> [What to work on]: Write out, word for word, only the data from its first line to the line containing "SC.camera = cam".

** START Supplied material **

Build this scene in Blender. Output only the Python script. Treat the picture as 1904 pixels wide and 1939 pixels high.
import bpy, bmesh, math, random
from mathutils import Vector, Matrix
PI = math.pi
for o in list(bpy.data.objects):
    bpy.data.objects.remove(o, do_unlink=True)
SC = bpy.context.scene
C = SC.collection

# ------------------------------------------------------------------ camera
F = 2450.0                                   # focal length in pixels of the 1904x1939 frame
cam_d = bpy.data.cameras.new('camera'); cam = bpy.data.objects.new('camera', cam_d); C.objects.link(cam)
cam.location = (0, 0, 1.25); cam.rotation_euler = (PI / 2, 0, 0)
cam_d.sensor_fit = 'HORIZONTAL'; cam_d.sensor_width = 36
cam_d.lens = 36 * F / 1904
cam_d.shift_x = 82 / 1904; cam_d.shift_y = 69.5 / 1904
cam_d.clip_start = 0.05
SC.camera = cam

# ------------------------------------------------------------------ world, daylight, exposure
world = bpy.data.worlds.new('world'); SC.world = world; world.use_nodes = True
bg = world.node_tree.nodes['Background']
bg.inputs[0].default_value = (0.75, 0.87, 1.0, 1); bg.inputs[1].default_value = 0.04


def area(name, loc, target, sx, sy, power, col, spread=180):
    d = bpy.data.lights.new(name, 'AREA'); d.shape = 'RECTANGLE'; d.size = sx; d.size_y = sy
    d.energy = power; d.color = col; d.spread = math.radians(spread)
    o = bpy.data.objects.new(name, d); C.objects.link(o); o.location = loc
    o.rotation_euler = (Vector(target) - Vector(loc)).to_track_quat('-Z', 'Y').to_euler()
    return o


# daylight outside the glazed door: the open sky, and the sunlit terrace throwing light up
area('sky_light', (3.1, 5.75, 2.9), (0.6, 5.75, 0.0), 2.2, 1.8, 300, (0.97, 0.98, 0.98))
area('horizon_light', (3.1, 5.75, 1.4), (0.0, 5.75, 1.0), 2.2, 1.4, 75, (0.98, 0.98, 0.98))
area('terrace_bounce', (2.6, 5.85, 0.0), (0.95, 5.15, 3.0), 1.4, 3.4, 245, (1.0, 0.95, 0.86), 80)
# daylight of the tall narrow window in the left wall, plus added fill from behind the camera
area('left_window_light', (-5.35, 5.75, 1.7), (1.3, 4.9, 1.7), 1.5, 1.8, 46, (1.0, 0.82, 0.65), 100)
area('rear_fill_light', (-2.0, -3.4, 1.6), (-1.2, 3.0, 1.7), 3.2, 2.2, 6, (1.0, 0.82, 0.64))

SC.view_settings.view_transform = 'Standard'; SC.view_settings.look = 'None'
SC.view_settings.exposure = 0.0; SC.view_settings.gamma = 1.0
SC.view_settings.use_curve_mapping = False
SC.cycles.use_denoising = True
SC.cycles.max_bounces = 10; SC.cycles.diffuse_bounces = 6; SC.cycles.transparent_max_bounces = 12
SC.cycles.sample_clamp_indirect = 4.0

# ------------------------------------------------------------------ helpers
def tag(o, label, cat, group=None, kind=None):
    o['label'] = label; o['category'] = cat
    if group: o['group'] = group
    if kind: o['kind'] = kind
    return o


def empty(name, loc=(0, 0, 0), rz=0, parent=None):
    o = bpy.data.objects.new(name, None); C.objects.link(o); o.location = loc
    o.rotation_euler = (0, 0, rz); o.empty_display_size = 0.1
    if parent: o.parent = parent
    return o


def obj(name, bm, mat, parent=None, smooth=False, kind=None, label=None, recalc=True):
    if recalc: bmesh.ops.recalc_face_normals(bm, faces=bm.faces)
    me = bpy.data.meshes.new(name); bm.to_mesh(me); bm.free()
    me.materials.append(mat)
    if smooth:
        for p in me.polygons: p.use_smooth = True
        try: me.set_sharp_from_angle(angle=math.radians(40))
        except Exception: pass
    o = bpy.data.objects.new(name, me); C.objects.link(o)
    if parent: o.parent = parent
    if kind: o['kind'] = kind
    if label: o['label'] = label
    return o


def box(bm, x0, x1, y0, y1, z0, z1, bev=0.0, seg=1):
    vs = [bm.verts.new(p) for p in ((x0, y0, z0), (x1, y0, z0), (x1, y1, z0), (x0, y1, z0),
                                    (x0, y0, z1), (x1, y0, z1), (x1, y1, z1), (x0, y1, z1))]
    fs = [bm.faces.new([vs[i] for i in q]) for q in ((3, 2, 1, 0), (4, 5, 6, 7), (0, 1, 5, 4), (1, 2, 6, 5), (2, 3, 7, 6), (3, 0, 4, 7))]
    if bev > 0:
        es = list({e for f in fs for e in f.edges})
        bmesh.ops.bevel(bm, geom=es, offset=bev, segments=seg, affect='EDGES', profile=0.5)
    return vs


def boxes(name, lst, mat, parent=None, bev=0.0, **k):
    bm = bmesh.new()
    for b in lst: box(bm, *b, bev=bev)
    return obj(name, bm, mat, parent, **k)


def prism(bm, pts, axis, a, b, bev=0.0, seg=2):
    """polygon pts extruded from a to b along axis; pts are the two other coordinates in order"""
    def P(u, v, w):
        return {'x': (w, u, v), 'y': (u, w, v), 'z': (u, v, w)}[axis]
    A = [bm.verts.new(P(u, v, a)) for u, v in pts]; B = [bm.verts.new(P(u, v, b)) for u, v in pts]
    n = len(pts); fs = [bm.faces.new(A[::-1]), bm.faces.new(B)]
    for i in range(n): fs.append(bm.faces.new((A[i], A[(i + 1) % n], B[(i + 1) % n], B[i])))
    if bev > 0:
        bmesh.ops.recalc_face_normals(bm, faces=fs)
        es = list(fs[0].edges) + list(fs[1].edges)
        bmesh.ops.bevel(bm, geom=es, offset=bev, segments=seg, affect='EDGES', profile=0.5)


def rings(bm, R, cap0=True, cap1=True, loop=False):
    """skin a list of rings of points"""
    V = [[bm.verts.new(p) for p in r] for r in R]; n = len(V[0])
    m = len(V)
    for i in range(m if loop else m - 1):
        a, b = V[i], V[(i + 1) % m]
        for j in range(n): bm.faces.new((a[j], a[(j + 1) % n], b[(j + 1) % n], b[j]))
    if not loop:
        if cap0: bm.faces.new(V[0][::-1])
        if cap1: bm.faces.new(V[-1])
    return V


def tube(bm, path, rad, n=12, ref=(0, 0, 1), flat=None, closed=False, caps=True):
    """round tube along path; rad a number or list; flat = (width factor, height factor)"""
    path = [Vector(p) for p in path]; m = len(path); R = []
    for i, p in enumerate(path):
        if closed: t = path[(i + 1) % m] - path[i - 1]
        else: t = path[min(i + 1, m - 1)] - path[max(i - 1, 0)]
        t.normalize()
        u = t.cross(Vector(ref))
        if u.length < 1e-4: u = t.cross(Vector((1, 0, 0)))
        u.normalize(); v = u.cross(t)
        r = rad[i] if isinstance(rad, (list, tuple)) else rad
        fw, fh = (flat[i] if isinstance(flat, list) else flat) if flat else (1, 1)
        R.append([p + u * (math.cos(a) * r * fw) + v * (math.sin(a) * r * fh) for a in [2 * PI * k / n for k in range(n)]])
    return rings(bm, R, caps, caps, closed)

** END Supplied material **

> [Reply to the exercise]:
Build this scene in Blender. Output only the Python script. Treat the picture as 1904 pixels wide and 1939 pixels high.
import bpy, bmesh, math, random
from mathutils import Vector, Matrix
PI = math.pi
for o in list(bpy.data.objects):
    bpy.data.objects.remove(o, do_unlink=True)
SC = bpy.context.scene
C = SC.collection

# ------------------------------------------------------------------ camera
F = 2450.0                                   # focal length in pixels of the 1904x1939 frame
cam_d = bpy.data.cameras.new('camera'); cam = bpy.data.objects.new('camera', cam_d); C.objects.link(cam)
cam.location = (0, 0, 1.25); cam.rotation_euler = (PI / 2, 0, 0)
cam_d.sensor_fit = 'HORIZONTAL'; cam_d.sensor_width = 36
cam_d.lens = 36 * F / 1904
cam_d.shift_x = 82 / 1904; cam_d.shift_y = 69.5 / 1904
cam_d.clip_start = 0.05
SC.camera = cam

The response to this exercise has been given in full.